I then thought hmm my other calculation based on the P&L was that the revenue per tonne was $106.17. So that means the recoverability must be somewhere between 41%-54%. Now, these are simply attempts to rationalise the financial results against the Material Resource Estimate (the MRE). I don’t definitively know this to be the case.
Finally I pondered two things.
What if I used prices as at 14/03/25 not the average for 3Q24?
What would $50/oz Silver do to the numbers?
So today’s prices translate to a 15% jump in revenue. $22.86 per ounce (per the latest 3Q24 result) plus 15% would mean $26.20/ounce revenue and that’s precisely break even to the last (3Q24) AISC of -$26.20/ounce!
$50 Silver (instead of $29.50) means +$4.54 an ounce.
This would take Silver X from losing -$3.34 per ounce (as it did in 3Q24) to earning $1.19 per ounce operating profit instead.
Combine both - todays prices for Gold, Lead and Zinc plus boost it to $50/ounce silver? Well $22.86 per ounce revenue leaps to $42.99 revenue per Ag Eq’t.
That would be US$37.54m revenue and around $12m PBT so $9m after tax?
That would be a P/E of 4X…. and that’s before they do anything to sort out that (assumed) dreadful level of recovery, or improve tonnage. So Silver X might end up being successful simply because it benefits from a rise in price.
At lower commodity prices I’d have some real concern about Silver X.
A final Thought - what does the CEO say?
If you’ve made it this far and are reading with interest, then it’s worth watching the video below and interview.
The MD claims he can achieve an AISC of $20 per ounce Ag Eq’t and that the AISC $26.20 will move lower in 2025, due to processing higher tonnage and veins with higher grades. Production is 600 tonnes a day and the plant is capable of 720 tpd. We speaks to considering capex spend to expand plant to 2200 tpd. For production to move from 2m ounces equivalent to 6m ounces per year. It’s less clear how he will afford that capex.
Regards
The Oak Bloke
Disclaimers:
This is not advice - make your own investment decisions.
Micro cap and Nano cap holdings might have a higher risk and higher volatility than companies that are traditionally defined as "blue chip"
Oak, this is a good take. I clearly mentally overindexed the size of holding BSRT has in Silver X so thank you for pointing that out.
With regard to costs, the company has revised how they calculate these (is this chicanery or even, dare we say it, trickery?) Quarterly G&A went above $1m last year, yet somehow under the 'new methodology' this was magically transformed into only $407k. This makes me nervous. They have also been diluting via placements - another red flag in my book when costs are out of control and they have a bloated management structure.

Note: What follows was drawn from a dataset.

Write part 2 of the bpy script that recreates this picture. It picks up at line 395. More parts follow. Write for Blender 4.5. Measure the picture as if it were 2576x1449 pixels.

In the current Gold/Silver environment, you can get away with this, but ultimately we must ask whether the team is good enough to deliver consistently on its growth plan. We must bear in mind that there is so much that can go wrong with a mine, and even the very best teams have their setbacks. Has this team got the minerals?
I'm of the view that I'm better off sitting this out. But a very good post and I think you make some great points in the company's favour Oak.